Canada's Milos Raonic returns to Rafael Nadal from Spain during the final at the Rogers Cup tennis tournament Sunday August 11

The drought continues for Canadians at Rogers Cup

MONTREAL — Milos Raonic called it a learning experience. It certainly wasn’t the victory party the Uniprix Stadium crowd was hoping for as Rafael Nadal took only one hour eight minutes to down Canada’s top tennis player 6-2, 6-2 in the US$3.49 million Rogers Cup final on Sunday.

MONTREAL — Milos Raonic called it a learning experience.

It certainly wasn’t the victory party the Uniprix Stadium crowd was hoping for as Rafael Nadal took only one hour eight minutes to down Canada’s top tennis player 6-2, 6-2 in the US$3.49 million Rogers Cup final on Sunday.

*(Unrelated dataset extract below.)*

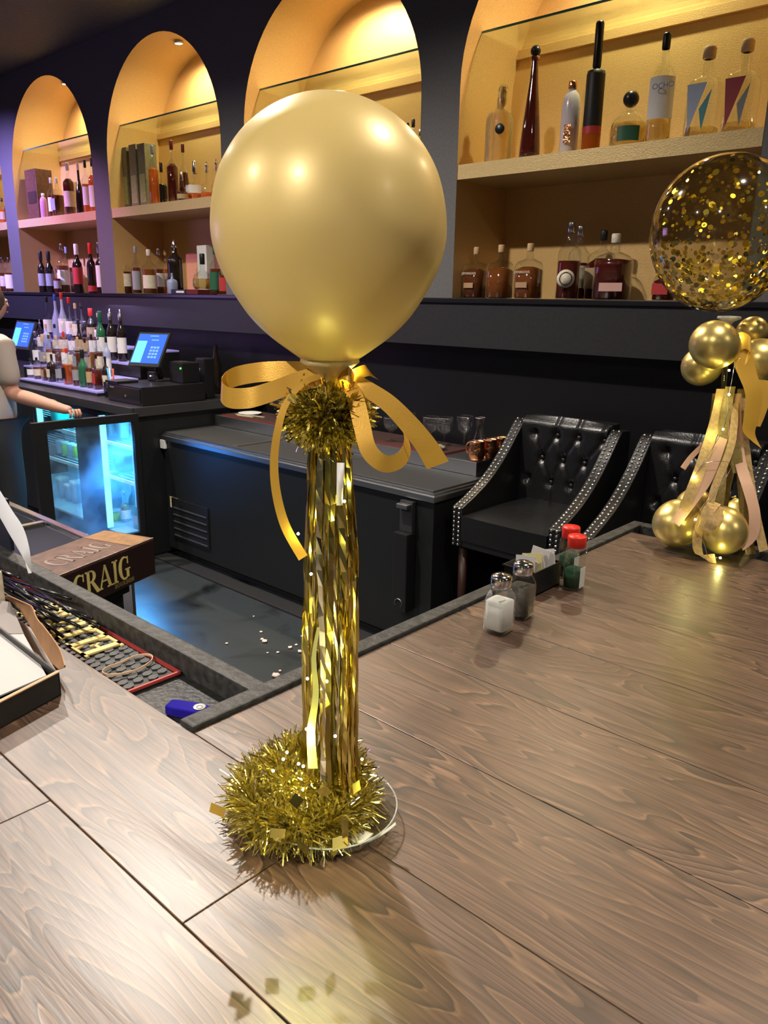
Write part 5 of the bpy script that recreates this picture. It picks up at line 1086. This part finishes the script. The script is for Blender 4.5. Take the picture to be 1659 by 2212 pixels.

But it had taken 55 years for a Canadian just to get to the final of the country’s biggest tournament, so Raonic had much to celebrate despite the defeat.

For one, by reaching the final he will be ranked 10th in the world when the next rankings appear Monday morning, making him the first Canadian to crack the top-10. He will be the youngest player in the top 10 as well.

“The tournament overall was a great thing,” the 22-year-old from Thornhill, Ont., said. “There were a lot of situations that I’m very happy with the way I dealt with them, and there were a lot of learning experiences through it all.

“A lot of stepping stones that I need to do in my career happened this week, so that’s great. The match, obviously I’m a little disappointed with myself. I would have hoped to deal with that situation a little bit better.”

The last Canadian to reach the final of what was then called the Canadian Open, the now 81-year-old Robert Bedard of Sherbrooke, Que., was among the more than 11,000 at centre court to see the power-serving Raonic meticulously taken apart by fourth-seeded Nadal’s service returns and brilliant baseline play.

Nadal, one of the world’s best who was playing for the first time since his first-round loss at Wimbledon in June, posted his eighth tournament win this year and the 58th of his career.

He sees Raonic as one of the rising talents in the sport.

“With his serve, his chance to be in the top 10 for a long time is very good,” the Spaniard said.

“Then what you need is to work on the mental part and in the game from the baseline, to try to play the right way on the important points.

“I think he will do it. He’s still young. He’s having great results. This week is going to be very important for him and for tennis in Canada in general.”

It was an unprecedented week for Canada, which already reached a milestone in April when it defeated Italy to make the Davis Cup semifinals for the first time.

Of the six Canadians in the Rogers Cup main draw, a record five got to the second round.

Then Raonic and Vernon, B.C., native Vasek Pospisil became the first two Canadians to make the semifinals of an ATP Tour tournament since Andrew Sznajder and Martin Wostenholme in 1990 in Rio de Janeiro.

They played each other in a semifinal, a cliffhanger that went to a third-set tiebreaker.

So the one-sided loss in the final stung, but it was still a big week as he made the final for the first time in a Masters series event, one level below the grand slams.

Raonic had worn different coloured Davis Cup-style shirts with a maple leaf over the heart all week, but saved a red-and-white one for the final.

When he walked onto the court, he got a standing ovation.

“That was one of the most special feelings I’ve had in my career to this date,” he said. “I even got a little bit of goosebumps from that. I’m very, very grateful to have that memory and that experience here.”

The crowd stayed with him despite the beating.

Nadal had two service breaks in a quick first set, including one game that Raonic led 40-0. The Canadian wasted three break points on Nadal’s serve in the fourth game of the second set and saw his chance to make a contest of it slip away.

His best weapon, his serve, was not on form. He got only 50 per cent of his first serves in, and had only four aces.

“I was trying more to serve hard rather than hitting spots,” he said. “I wasn’t getting the percentages I needed on my first serve.

“Obviously, (Nadal) was playing great. He wasn’t making many errors, if any. But at some points, I wasn’t making him play enough, or waiting for the right shot. I think I was rushing a lot in the first set and a half.

“But you live and learn. It’s an experience I can learn a lot from and I’m sure I will.”

Asked to comment on Raonic, Bedard says he has a bright future but needs to work on his game.

“His return of serve is his weakness, for sure,” said Bedard, who still plays doubles a few times per week. “He relies too much on his serve.

“If I were his coach, and I’m not close to that, I wouldn’t let him serve for a while and just make him play and improve on the other shots that he has. One thing he might not be able to improve as much as he should, as much as Pospisil will, is that his mobility is not that great. But that can improve also.”

Nadal, who is 4-0 against Raonic in his career, won $547,300, while Raonic took in $268,350.

Nadal stretched his record for wins in Masters series tournaments to 25 with his fourth this year. He is 48-3 and has reached the final of 10 out of 11 tournaments played in 2013.

Raonic and Pospisil are slated to play this week in Cincinnati.